Can you give all the records again without altering a single character?

========================================

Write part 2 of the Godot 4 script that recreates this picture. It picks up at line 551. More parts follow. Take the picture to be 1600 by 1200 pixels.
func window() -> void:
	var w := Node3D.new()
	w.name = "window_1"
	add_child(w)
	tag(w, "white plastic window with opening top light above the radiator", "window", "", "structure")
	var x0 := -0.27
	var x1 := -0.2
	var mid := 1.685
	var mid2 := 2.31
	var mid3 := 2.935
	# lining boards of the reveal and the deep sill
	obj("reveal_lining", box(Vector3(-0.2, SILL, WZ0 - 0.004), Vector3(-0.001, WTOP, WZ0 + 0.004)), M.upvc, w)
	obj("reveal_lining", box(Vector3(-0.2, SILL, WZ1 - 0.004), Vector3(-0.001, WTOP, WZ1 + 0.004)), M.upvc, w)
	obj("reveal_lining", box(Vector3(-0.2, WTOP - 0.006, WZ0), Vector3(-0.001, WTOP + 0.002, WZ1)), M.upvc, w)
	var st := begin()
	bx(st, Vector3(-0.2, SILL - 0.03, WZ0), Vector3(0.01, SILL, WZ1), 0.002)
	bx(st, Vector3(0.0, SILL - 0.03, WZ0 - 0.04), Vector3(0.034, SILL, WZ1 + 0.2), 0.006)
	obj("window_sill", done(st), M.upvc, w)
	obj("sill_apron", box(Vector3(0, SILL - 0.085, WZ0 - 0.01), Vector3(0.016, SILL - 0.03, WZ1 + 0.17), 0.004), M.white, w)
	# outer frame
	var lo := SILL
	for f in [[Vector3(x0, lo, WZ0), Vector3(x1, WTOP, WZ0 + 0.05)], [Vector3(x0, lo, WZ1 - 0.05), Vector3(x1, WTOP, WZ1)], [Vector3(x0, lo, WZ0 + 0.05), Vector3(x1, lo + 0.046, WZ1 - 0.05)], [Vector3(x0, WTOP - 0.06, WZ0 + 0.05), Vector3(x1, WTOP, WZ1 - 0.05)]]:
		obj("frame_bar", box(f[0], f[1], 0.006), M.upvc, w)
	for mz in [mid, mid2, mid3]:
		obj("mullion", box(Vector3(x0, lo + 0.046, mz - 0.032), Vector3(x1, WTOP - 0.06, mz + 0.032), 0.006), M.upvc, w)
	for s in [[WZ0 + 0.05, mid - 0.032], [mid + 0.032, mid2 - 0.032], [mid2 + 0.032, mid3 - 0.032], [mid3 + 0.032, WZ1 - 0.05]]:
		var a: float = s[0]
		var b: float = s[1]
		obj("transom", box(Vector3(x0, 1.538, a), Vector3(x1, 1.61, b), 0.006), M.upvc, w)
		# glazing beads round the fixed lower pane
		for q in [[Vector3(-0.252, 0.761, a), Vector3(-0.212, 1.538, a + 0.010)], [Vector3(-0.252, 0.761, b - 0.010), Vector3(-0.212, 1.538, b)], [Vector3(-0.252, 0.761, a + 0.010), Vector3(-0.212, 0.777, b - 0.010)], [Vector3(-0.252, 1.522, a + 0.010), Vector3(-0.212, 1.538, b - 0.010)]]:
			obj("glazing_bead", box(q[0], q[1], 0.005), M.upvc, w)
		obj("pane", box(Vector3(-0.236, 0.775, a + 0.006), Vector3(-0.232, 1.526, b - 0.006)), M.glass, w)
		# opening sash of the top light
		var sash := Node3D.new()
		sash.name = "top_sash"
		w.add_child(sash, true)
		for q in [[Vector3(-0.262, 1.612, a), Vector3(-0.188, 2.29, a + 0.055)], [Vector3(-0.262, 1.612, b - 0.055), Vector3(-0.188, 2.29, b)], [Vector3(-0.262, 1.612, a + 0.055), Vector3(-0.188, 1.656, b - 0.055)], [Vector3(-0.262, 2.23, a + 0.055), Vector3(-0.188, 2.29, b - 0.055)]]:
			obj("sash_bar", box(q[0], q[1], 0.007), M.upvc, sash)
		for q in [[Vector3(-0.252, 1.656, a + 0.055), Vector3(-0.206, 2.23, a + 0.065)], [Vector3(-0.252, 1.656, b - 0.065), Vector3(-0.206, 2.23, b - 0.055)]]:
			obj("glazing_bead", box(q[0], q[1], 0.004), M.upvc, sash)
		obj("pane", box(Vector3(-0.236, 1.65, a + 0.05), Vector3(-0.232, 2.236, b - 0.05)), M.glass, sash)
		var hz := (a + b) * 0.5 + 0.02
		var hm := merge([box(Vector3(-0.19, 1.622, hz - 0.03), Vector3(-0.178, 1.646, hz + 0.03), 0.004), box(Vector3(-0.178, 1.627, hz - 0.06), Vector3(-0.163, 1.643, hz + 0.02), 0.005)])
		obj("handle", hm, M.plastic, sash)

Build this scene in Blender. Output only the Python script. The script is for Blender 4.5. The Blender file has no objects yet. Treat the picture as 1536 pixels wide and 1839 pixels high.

========================================

#### [EXERCISE SOLUTION]
Write part 2 of the Godot 4 script that recreates this picture. It picks up at line 551. More parts follow. Take the picture to be 1600 by 1200 pixels.
func window() -> void:
	var w := Node3D.new()
	w.name = "window_1"
	add_child(w)
	tag(w, "white plastic window with opening top light above the radiator", "window", "", "structure")
	var x0 := -0.27
	var x1 := -0.2
	var mid := 1.685
	var mid2 := 2.31
	var mid3 := 2.935
	# lining boards of the reveal and the deep sill
	obj("reveal_lining", box(Vector3(-0.2, SILL, WZ0 - 0.004), Vector3(-0.001, WTOP, WZ0 + 0.004)), M.upvc, w)
	obj("reveal_lining", box(Vector3(-0.2, SILL, WZ1 - 0.004), Vector3(-0.001, WTOP, WZ1 + 0.004)), M.upvc, w)
	obj("reveal_lining", box(Vector3(-0.2, WTOP - 0.006, WZ0), Vector3(-0.001, WTOP + 0.002, WZ1)), M.upvc, w)
	var st := begin()
	bx(st, Vector3(-0.2, SILL - 0.03, WZ0), Vector3(0.01, SILL, WZ1), 0.002)
	bx(st, Vector3(0.0, SILL - 0.03, WZ0 - 0.04), Vector3(0.034, SILL, WZ1 + 0.2), 0.006)
	obj("window_sill", done(st), M.upvc, w)
	obj("sill_apron", box(Vector3(0, SILL - 0.085, WZ0 - 0.01), Vector3(0.016, SILL - 0.03, WZ1 + 0.17), 0.004), M.white, w)
	# outer frame
	var lo := SILL
	for f in [[Vector3(x0, lo, WZ0), Vector3(x1, WTOP, WZ0 + 0.05)], [Vector3(x0, lo, WZ1 - 0.05), Vector3(x1, WTOP, WZ1)], [Vector3(x0, lo, WZ0 + 0.05), Vector3(x1, lo + 0.046, WZ1 - 0.05)], [Vector3(x0, WTOP - 0.06, WZ0 + 0.05), Vector3(x1, WTOP, WZ1 - 0.05)]]:
		obj("frame_bar", box(f[0], f[1], 0.006), M.upvc, w)
	for mz in [mid, mid2, mid3]:
		obj("mullion", box(Vector3(x0, lo + 0.046, mz - 0.032), Vector3(x1, WTOP - 0.06, mz + 0.032), 0.006), M.upvc, w)
	for s in [[WZ0 + 0.05, mid - 0.032], [mid + 0.032, mid2 - 0.032], [mid2 + 0.032, mid3 - 0.032], [mid3 + 0.032, WZ1 - 0.05]]:
		var a: float = s[0]
		var b: float = s[1]
		obj("transom", box(Vector3(x0, 1.538, a), Vector3(x1, 1.61, b), 0.006), M.upvc, w)
		# glazing beads round the fixed lower pane
		for q in [[Vector3(-0.252, 0.761, a), Vector3(-0.212, 1.538, a + 0.010)], [Vector3(-0.252, 0.761, b - 0.010), Vector3(-0.212, 1.538, b)], [Vector3(-0.252, 0.761, a + 0.010), Vector3(-0.212, 0.777, b - 0.010)], [Vector3(-0.252, 1.522, a + 0.010), Vector3(-0.212, 1.538, b - 0.010)]]:
			obj("glazing_bead", box(q[0], q[1], 0.005), M.upvc, w)
		obj("pane", box(Vector3(-0.236, 0.775, a + 0.006), Vector3(-0.232, 1.526, b - 0.006)), M.glass, w)
		# opening sash of the top light
		var sash := Node3D.new()
		sash.name = "top_sash"
		w.add_child(sash, true)
		for q in [[Vector3(-0.262, 1.612, a), Vector3(-0.188, 2.29, a + 0.055)], [Vector3(-0.262, 1.612, b - 0.055), Vector3(-0.188, 2.29, b)], [Vector3(-0.262, 1.612, a + 0.055), Vector3(-0.188, 1.656, b - 0.055)], [Vector3(-0.262, 2.23, a + 0.055), Vector3(-0.188, 2.29, b - 0.055)]]:
			obj("sash_bar", box(q[0], q[1], 0.007), M.upvc, sash)
		for q in [[Vector3(-0.252, 1.656, a + 0.055), Vector3(-0.206, 2.23, a + 0.065)], [Vector3(-0.252, 1.656, b - 0.065), Vector3(-0.206, 2.23, b - 0.055)]]:
			obj("glazing_bead", box(q[0], q[1], 0.004), M.upvc, sash)
		obj("pane", box(Vector3(-0.236, 1.65, a + 0.05), Vector3(-0.232, 2.236, b - 0.05)), M.glass, sash)
		var hz := (a + b) * 0.5 + 0.02
		var hm := merge([box(Vector3(-0.19, 1.622, hz - 0.03), Vector3(-0.178, 1.646, hz + 0.03), 0.004), box(Vector3(-0.178, 1.627, hz - 0.06), Vector3(-0.163, 1.643, hz + 0.02), 0.005)])
		obj("handle", hm, M.plastic, sash)

Build this scene in Blender. Output only the Python script. The script is for Blender 4.5. The Blender file has no objects yet. Treat the picture as 1536 pixels wide and 1839 pixels high.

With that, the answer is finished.